## [Written instruction]
Below are some records. Output the lines from the first one through the line that holds "the timber pad')", exactly as written, with no pictures.
--- begin Working data ---
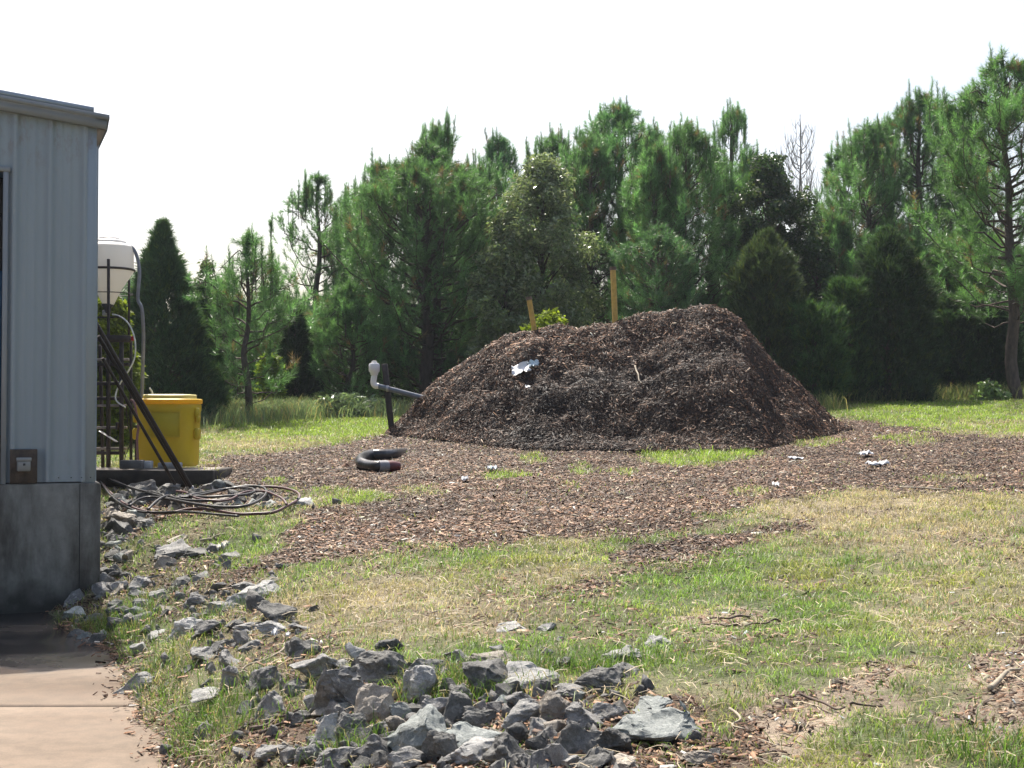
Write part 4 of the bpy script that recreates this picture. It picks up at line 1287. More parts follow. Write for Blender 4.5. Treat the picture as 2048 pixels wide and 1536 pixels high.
for k, (px, py, w_, h_, lab) in enumerate(((262, 931, 44, 18, 'dark block lying left of the pale block by the tub'), (284, 934, 34, 16, 'pale grey block at the left foot of the yellow tub'), (338, 934, 44, 12, 'flat grey block under the front of the yellow tub'))):
    a = P(px, py, YP + .15 + .12 * k)
    b = MB(); b.box((a[0], a[1] + .06, pz + .004 + h_ / sc / 2), (w_ / sc, .16, h_ / sc * .95), None, .012)
    tag(b.build('concrete_block', simple('block_grey', ((.12, .12, .12), (.36, .37, .38), (.30, .31, .32))[k], .85, 0, .25, 10, .3)), lab, 'block', 'blocks on the timber pad')

# ------------------------------------------------------------------ cone tank on its stand
YT = 19.2
ct = P(217, 560, YT)
st = F / YT
M_WHITE = simple('white_plastic', (.72, .68, .60), .4, 0, .05, 3)
t = NT('tank_plastic'); t.col((.88, .87, .85)).rough(.4)
tr = t.n('ShaderNodeBsdfTranslucent'); tr.inputs[0].default_value = (.95, .92, .86, 1)
ms = t.n('ShaderNodeMixShader'); ms.inputs[0].default_value = .35
t.L(t.b.outputs[0], ms.inputs[1]); t.L(tr.outputs[0], ms.inputs[2]); t.L(ms.outputs[0], t.out.inputs[0])
M_TANK = t.m
M_STEEL = simple('rusty_dark_steel', (.045, .035, .032), .6, .3, .4, 12, .2)
tank = thing('cone_tank', 'white cone-bottomed plastic tank behind the building corner', 'tank', (ct[0], YT, P(217, 625, YT)[2]))


def zt(py): return P(217, py, YT)[2]


b = MB()
R = 49 / st
b.lathe((ct[0], YT, 0), [(.05, zt(613)), (.075, zt(609)), (R * .55, zt(577)), (R * .97, zt(546)), (R, zt(541)), (R, zt(500)), (R * .985, zt(494)), (R * .90, zt(490)), (R * .70, zt(487)), (R * .68, zt(483)), (R * .60, zt(480)), (R * .3, zt(478.5)), (.02, zt(478))], 48)
b.build('shell', M_TANK, tank, True, angle=35)
b = MB(); b.lathe((ct[0], YT, 0), [(R * .42, zt(481)), (R * .42, zt(477)), (R * .36, zt(475)), (.02, zt(474))], 24); b.build('lid', simple('tank_lid', (.25, .25, .27), .5), tank, True, angle=35)
b = MB(); b.lathe((ct[0] - .01, YT, 0), [(.075, zt(613)), (.085, zt(608)), (.05, zt(616)), (.04, zt(626)), (.03, zt(628))], 16)
b.build('outlet', simple('dark_fitting', (.04, .04, .045), .5), tank, True, angle=35)
b = MB(); b.box((ct[0] - .03, YT, zt(626)), (.09, .07, .08), None, .01); b.build('valve', simple('grey_valve', (.35, .36, .36), .5), tank)

stand = thing('tank_stand', 'dark steel frame with rungs that carries the white tank', 'stand', (ct[0], YT, pz))
yf = YT - R - .03


def V3(px, py, y): return np.array(P(px, py, y))


def post(px0, py0, px1, py1, y, r, name='post', mat=None, y1=None):
    b = MB(); b.beam(V3(px0, py0, y), V3(px1, py1, y1 or y), r, r, .004, up=(0, 1, 0)); return b.build(name, mat or M_STEEL, stand)


zbot = 939
post(217, 518, 217, zbot, yf, .034)
post(243, 680, 243, zbot, yf, .05)
post(217, 690, 217, zbot, yf + .045, .05, 'post')
post(258, 560, 258, 670, YT + .1, .028)
post(262, 672, 262, zbot, YT + .35, .035)
post(200, 690, 206, zbot, yf + .3, .04)
post(276, 850, 274, zbot - 2, YT + .1, .06)
b = MB()
a = np.linspace(0, 2 * np.pi, 41)
b.tube(np.stack([ct[0] + (R + .01) * np.cos(a), YT + (R + .01) * np.sin(a), np.full(41, zt(540))], 1), .016, 6, False)
b.build('band', M_STEEL, stand, True)
b = MB(); b.tube(np.stack([ct[0] + (R * .98) * np.cos(a), YT + (R * .98) * np.sin(a), np.full(41, zt(588))], 1), .007, 5, False); b.build('wire_ring', M_STEEL, stand, True)
b = MB(); b.beam(V3(185, 676, yf), V3(262, 678, yf), .07, .09, .006); b.build('head_beam', M_STEEL, stand)
b = MB(); b.beam(V3(185, 635, yf + .1), V3(240, 634, yf + .1), .02, .02, .003); b.build('cross_bar', M_STEEL, stand)
b = MB(); b.box(V3(266, 677, yf - .01), (.05, .05, .06), None, .01); b.build('red_cap', simple('red_plastic', (.45, .02, .02), .5), stand)
for (py, x1, dark) in ((719, 258, 0), (729, 258, 1), (767, 250, 1), (797, 240, 1), (811, 252, 0), (855, 254, 0), (897, 252, 0), (906, 250, 1)):
    b = MB(); b.beam(V3(183, py, yf + .06), V3(x1, py, yf + .06), .05, .034 if not dark else .045, .004)
    b.build('rung', M_STEEL if dark else simple('grey_timber', (.30, .26, .23), .8, 0, .3, 14), stand)
b = MB(); b.beam(V3(200, 862, yf - .03), V3(234, 884, yf - .05), .10, .006, .002); b.build('loose_plate', simple('pale_tin', (.5, .5, .48), .4, .4), stand)
b = MB(); b.box(V3(235, 852, yf - .04), (.04, .05, .10), None, .005); b.build('bracket', M_STEEL, stand)

def hose(name, pts, r, mat, label, cat, group=None, sides=8, n=8):
    b = MB(); b.tube(crom(pts, n), r, sides)
    return tag(b.build(name, mat, None, True), label, cat, group)


hose('flexible_conduit', [V3(236, 486, YT), V3(252, 490, YT), V3(266, 497, YT), V3(275, 517, YT), V3(279, 545, YT), V3(277, 575, YT), V3(276, 600, YT), V3(284, 620, YT), V3(287, 680, YT + .1), V3(284, 800, YT + .3), V3(284, 925, YT + .35)], .024, simple('conduit_grey', (.22, .23, .26), .5),
     'grey flexible conduit hanging from the top of the white tank', 'conduit')
hose('white_tube', [V3(225, 629, YT - .1), V3(235, 631, YT - .2), V3(248, 638, YT - .45), V3(260, 652, YT - .5), V3(268, 672, YT - .5), V3(271, 692, YT - .5), V3(269, 716, YT - .5), V3(258, 740, YT - .5), V3(243, 762, YT - .48), V3(234, 780, YT - .46), V3(231, 795, YT - .46), V3(236, 805, YT - .46), V3(252, 815, YT - .46)], .010,
     simple('clear_tube', (.75, .76, .72), .3), 'thin white tube arching from the tank valve down past the frame', 'tube')
hose('thin_cable', [V3(252, 812, YT - .5), V3(256, 850, YT - .5), V3(262, 880, YT - .5), V3(251, 912, YT - .5), V3(249, 930, YT - .5)], .006, M_STEEL, 'thin black cable hanging beside the tank frame', 'cable')
hose('red_hose_end', [V3(262, 800, YD - .1), V3(266, 802, YD - .14), V3(270, 812, YD - .15), V3(272, 824, YD - .15), V3(277, 850, YD - .1), V3(274, 880, YD - .1), V3(276, 925, YD - .1)], .016, simple('faded_red', (.28, .14, .12), .6), 'faded red hose draped by the left edge of the yellow tub', 'hose')

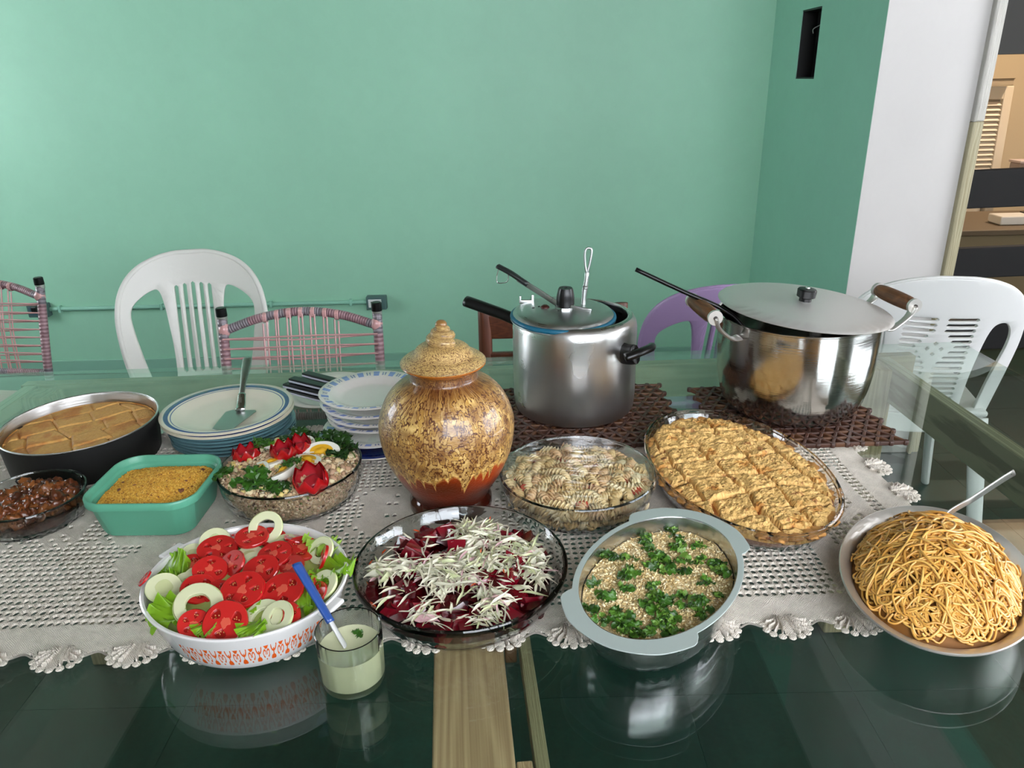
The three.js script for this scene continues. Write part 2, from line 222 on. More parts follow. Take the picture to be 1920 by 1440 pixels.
// ---------- surface conduit and sockets on the back wall ----------
{
  const pvc = std(0x8fc4ae, 0.4), gb = std(0x4d6a68, 0.45);
  const c = thing('conduit', 'thin green painted conduit running along the foot of the wall', 'conduit', [0, 0, ZB]);
  obj('pipe', new THREE.CylinderGeometry(0.0105, 0.0105, 1.6, 16).rotateZ(Math.PI / 2).translate(-1.52, 0.352, 0.012), pvc, c);
  for (const x of [-2.26, -1.75, -1.2, -0.8]) obj('clip', rbox(0.014, 0.034, 0.026, 0.003, x, 0.352, 0.013), pvc, c);
  const sock = (x, y, label, plug) => {
    const b = thing('socket_box', label, 'outlet', [x, y, ZB]);
    obj('housing', rbox(0.1, 0.068, 0.042, 0.005, 0, 0, 0.021), gb, b);
    const f = obj('face_plate', rbox(0.066, 0.042, 0.006, 0.003, -0.006, 0, 0.044), std(0xd9dcda, 0.4), b);
    for (const [sx, sy] of [[-0.022, 0.006], [-0.014, -0.006], [-0.004, 0.006], [0.004, -0.006]]) obj('slot', new THREE.CylinderGeometry(0.0042, 0.0042, 0.004, 12).rotateX(Math.PI / 2), std(0x22262a, 0.6), f, [sx, sy, 0.0475]);
    return b;
  };
  sock(-0.668, 0.352, 'grey green socket box with white face above the pink corded chair', false);
  const b2 = sock(-2.36, 0.352, 'dark socket box at the left end of the conduit behind the corded chair');
  b2.children[1].material = std(0x3d5a66, 0.4);
  obj('plug', rbox(0.03, 0.03, 0.03, 0.006, 0.005, 0.015, 0.06), BAKELITE, b2);
}
// ---------- glass table on a wooden frame ----------
const YAW = 1.73 * D2R;
const TABLE = thing('dining_table', 'long glass topped dining table on a pale wooden board frame', 'table', [-0.087, 0, -1.09], YAW);
{
  const PANE = phys(0xf1f8f4, 0.012, { transmission: 1, thickness: 0, ior: 1.52 });
  obj('glass_top', rbox(2.41, 0.01, 1.24, 0.003, 0, T - 0.005, 0), PANE, TABLE);
  const pale = woodTex([0.66, 0.60, 0.48], [0.52, 0.46, 0.35], 3), wt = woodTex([0.84, 0.69, 0.55], [0.66, 0.51, 0.39], 17, 1);
  const olive = std(0xffffff, 0.5, { map: rep(pale, 1, 1), bumpMap: rep(nPaint, 1, 3), bumpScale: 0.001 });
  const mott = std(0xffffff, 0.45, { map: rep(tex(256, 256, (u, v) => { const n = sstep(-0.1, 0.35, pfbm(u, v, 5, 4, 41)); return [mix(0.66, 0.52, n), mix(0.63, 0.49, n), mix(0.52, 0.39, n)]; }), 2, 1) });
  const plankM = std(0xffffff, 0.55, { map: rep(wt, 1, 1), bumpMap: rep(wt, 1, 1), bumpScale: 0.0006 });
  const ft = T - 0.0105;
  obj('apron', rbox(2.09, 0.085, 0.03, 0.003, 0.02, ft - 0.0425, -0.575), olive, TABLE);
  obj('apron', rbox(2.09, 0.085, 0.03, 0.003, 0.02, ft - 0.0425, 0.602), olive, TABLE);
  obj('apron', rbox(0.03, 0.085, 1.145, 0.003, 0.985, ft - 0.0425, 0.0125), mott, TABLE);
  obj('apron', rbox(0.03, 0.085, 1.145, 0.003, -1.0, ft - 0.0425, 0.0125), mott, TABLE);
  for (const [x, z] of [[0.945, -0.52], [-0.96, -0.52], [0.945, 0.55], [-0.96, 0.55]]) obj('leg', rbox(0.07, ft - 0.004, 0.07, 0.006, x, (ft - 0.004) / 2, z), olive, TABLE);
  obj('plank', rbox(0.083, 0.028, 1.14, 0.003, 0, ft - 0.0145, 0.01), plankM, TABLE, [0, 0, 0], [0, 2.6 * D2R, 0]);
  obj('batten', rbox(0.0145, 0.026, 1.14, 0.002, 0.068, ft - 0.0145, 0.01), olive, TABLE, [0, 0, 0], [0, 2.6 * D2R, 0]);
  obj('spacer_block', rbox(0.016, 0.022, 0.05, 0.002, 0.0505, ft - 0.0125, 0.56), plankM, TABLE, [0, 0, 0], [0, 2.6 * D2R, 0]);
  obj('spacer_block', rbox(0.014, 0.022, 0.07, 0.002, 0.0505, ft - 0.0125, 0.34), std(0x5a3820, 0.6), TABLE, [0, 0, 0], [0, 2.6 * D2R, 0]);
}
// ---------- crocheted runner: filet mesh with closed motifs, scalloped edge ----------
{
  const RN = thing('table_runner', 'off white crocheted runner with filet holes and scalloped edge under the dishes', 'table runner', [-0.087, T + 0.0002, -1.022], YAW);
  const ct = tex(256, 256, (u, v) => 0.5 + 0.32 * Math.sin((u * 24 + 0.5 * pnoise(u * 8, v * 8, 8, 3)) * 2 * Math.PI) * Math.sin((v * 24 + 0.5 * pnoise(u * 8, v * 8, 8, 5)) * 2 * Math.PI) + 0.25 * pfbm(u, v, 32, 3, 6), false);
  const cc = tex(256, 256, (u, v) => { const n = pfbm(u, v, 6, 4, 12) * 0.05 + pfbm(u, v, 64, 2, 13) * 0.05; return [0.845 + n, 0.81 + n, 0.76 + n]; });
  const COT = std(0xffffff, 0.92, { map: cc, bumpMap: ct, bumpScale: 0.0016 });
  const px = 0.0106, pz = 0.0117, x1 = 0.69, nz = 50, nx = 168, z0 = -nz * pz / 2;
  // i counts from the right end, j from the near edge
  const closed = (i, j) => {
    const jj = Math.min(j, nz - 1 - j);                       // mirrored across
    if (jj < 4 || i < 4) return true;
    if (i < 18 && jj >= 4) return !(i < 6 || (i >= 6 && i < 15 && jj < 18 && ((i + jj) % 9 < 7)) || (i > 7 && i < 14 && jj >= 18 && (jj + i) % 6 < 4));
    const k = ((i - 18) % 34), m = Math.abs(k - 17);
    if (jj < 7) return false;
    if (jj < 19) { const t = (jj - 7) / 11; const w = t < 0.62 ? 0.8 + t * 9.5 : 6.7 - (t - 0.62) * 6 + (m < 1.5 ? -2.2 : 0); return m <= w && jj > 7 && !(t > 0.85 && m < 1); }
    const t = jj - 19;                                           // centre: dense panels cut by ladders of holes
    if (m > 12 - t * 0.6 && m < 15) return false;
    if (t < 2) return m < 9 ? true : (i + jj) % 2 === 0;
    return !(m % 6 === 5 && t % 2 === 0) && !(m > 4 && m < 7 && t % 3 === 1);
  };
  const pos = [], idx = [], uv = [], r = mulberry(77);
  const vert = (x, y, z) => { pos.push(x, y, z); uv.push(x / 0.06, z / 0.06); return pos.length / 3 - 1; };
  const hgt = (x, z) => 0.0026 + 0.0007 * noise(x * 40, z * 40) + 0.0005 * noise(x * 170, z * 170, 4);
  const wx = (x, z) => x + 0.002 * noise(x * 14, z * 14, 2), wz = (x, z) => z + 0.0025 * noise(x * 9, z * 11, 7);
  for (let i = 0; i < nx; i++) for (let j = 0; j < nz; j++) {
    const xb = x1 - i * px, xa = xb - px, zb = -z0 - j * pz, za = zb - pz, c = closed(i, j);
    const P = (x, z, y) => vert(wx(x, z), y ?? hgt(x, z), wz(x, z));
    const q = [[xa, za], [(xa + xb) / 2, za], [xb, za], [xb, (za + zb) / 2], [xb, zb], [(xa + xb) / 2, zb], [xa, zb], [xa, (za + zb) / 2]];
    const o = q.map(([x, z]) => P(x, z));
    const cx = (xa + xb) / 2 + (r() - 0.5) * 0.001, cz = (za + zb) / 2 + (r() - 0.5) * 0.001;
    if (c) { const m = vert(wx(cx, cz), hgt(cx, cz) + 0.0011 * (r() - 0.35), wz(cx, cz)); for (let k = 0; k < 8; k++) idx.push(o[k], m, o[(k + 1) % 8]); }
    else {
      const hx = px * (0.345 + 0.04 * r()), hz = pz * (0.315 + 0.05 * r());
      const ring = (f, y) => q.map(([x, z], k) => { const a = Math.atan2(z - (za + zb) / 2, x - (xa + xb) / 2); return vert(wx(cx, cz) + Math.cos(a) * hx * f, y, wz(cx, cz) + Math.sin(a) * hz * f * 1.1); });
      const t = ring(1.22, hgt(cx, cz) + 0.0004), b = ring(1.0, 0.0002);
      for (let k = 0; k < 8; k++) { const n = (k + 1) % 8; idx.push(o[k], t[k], o[n], o[n], t[k], t[n], t[k], b[k], t[n], t[n], b[k], b[n]); }
    }
  }
  // the cut edge
  for (let i = 0; i < nx; i++) { const xb = x1 - i * px; for (const [z, s] of [[-z0, 1], [z0, -1]]) { const a = vert(wx(xb, z), hgt(xb, z), wz(xb, z)), b = vert(wx(xb - px, z), hgt(xb - px, z), wz(xb - px, z)), a2 = vert(wx(xb, z), 0, wz(xb, z)), b2 = vert(wx(xb - px, z), 0, wz(xb - px, z)); idx.push(a, b, a2, b, b2, a2); } }
  obj('filet_mesh', geom(pos, idx, uv), COT, RN);
  // scalloped shells: a fan of stitches ending in small loops
  const fan = (seed) => {
    const g = [], n = 9, R = 0.036, rr = mulberry(seed);
    for (let k = 0; k < n; k++) { const a = Math.PI * (0.08 + 0.84 * k / (n - 1)), s = 0.72 + 0.28 * Math.sin(a), ca = Math.cos(a), sa = Math.sin(a);
      g.push(limb([[ca * 0.012, 0.0014, -0.004], [ca * R * 0.5 * s, 0.0019 + 0.0006 * rr(), sa * R * 0.42], [ca * R * 0.9 * s, 0.0016, sa * R * 0.8]], (t) => [0.005 + 0.0016 * t * t, 0.0011], 8, 6));
      g.push(blob(0.0048, 2, 0.15, 2, k + seed, 1, 0.42, 1).translate(ca * R * 0.98 * s, 0.0018, sa * R * 0.88)); }
    g.push(slab(poly([[-0.043, 0.004], [0.043, 0.004], [0.03, -0.008], [0.026, -0.016], [-0.026, -0.016], [-0.03, -0.008]]), 0.0018, 0.0005)); const out = joined(g);
    const p = out.attributes.position; for (let i = 0; i < p.count; i++) out.attributes.uv.setXY(i, p.getX(i) / 0.06, p.getZ(i) / 0.06); return out;
  };
  const fans = [fan(3), fan(19), fan(40)];
  const edge = -z0, pitch = 0.0862;
  for (let k = 0; k < 21; k++) { const x = x1 - 0.03 - k * pitch; for (const s of [1, -1]) { obj('scallop', fans[(k + (s > 0 ? 0 : 1)) % 3], COT, RN, [x, 0.0002, s * (edge - 0.004) + wz(x, s * edge) - s * edge], [0, s > 0 ? 0 : Math.PI, 0]); obj('edge_chain', tube([[pitch / 2 - 0.03, 0.002, 0.01], [0, 0.002, 0.0035], [-pitch / 2 + 0.03, 0.002, 0.01]], 0.0012, 12, 6), COT, RN, [x - pitch / 2, 0.0003, s * (edge - 0.001)], [0, s > 0 ? 0 : Math.PI, 0]); } }
  for (let k = 0; k < 7; k++) { const z = -edge + 0.04 + k * 0.0862; obj('scallop', fans[k % 3], COT, RN, [x1 - 0.004, 0.0002, z], [0, Math.PI / 2, 0]); }
}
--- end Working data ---
## [The solution]
Write part 4 of the bpy script that recreates this picture. It picks up at line 1287. More parts follow. Write for Blender 4.5. Treat the picture as 2048 pixels wide and 1536 pixels high.
for k, (px, py, w_, h_, lab) in enumerate(((262, 931, 44, 18, 'dark block lying left of the pale block by the tub'), (284, 934, 34, 16, 'pale grey block at the left foot of the yellow tub'), (338, 934, 44, 12, 'flat grey block under the front of the yellow tub'))):
    a = P(px, py, YP + .15 + .12 * k)
    b = MB(); b.box((a[0], a[1] + .06, pz + .004 + h_ / sc / 2), (w_ / sc, .16, h_ / sc * .95), None, .012)
    tag(b.build('concrete_block', simple('block_grey', ((.12, .12, .12), (.36, .37, .38), (.30, .31, .32))[k], .85, 0, .25, 10, .3)), lab, 'block', 'blocks on the timber pad')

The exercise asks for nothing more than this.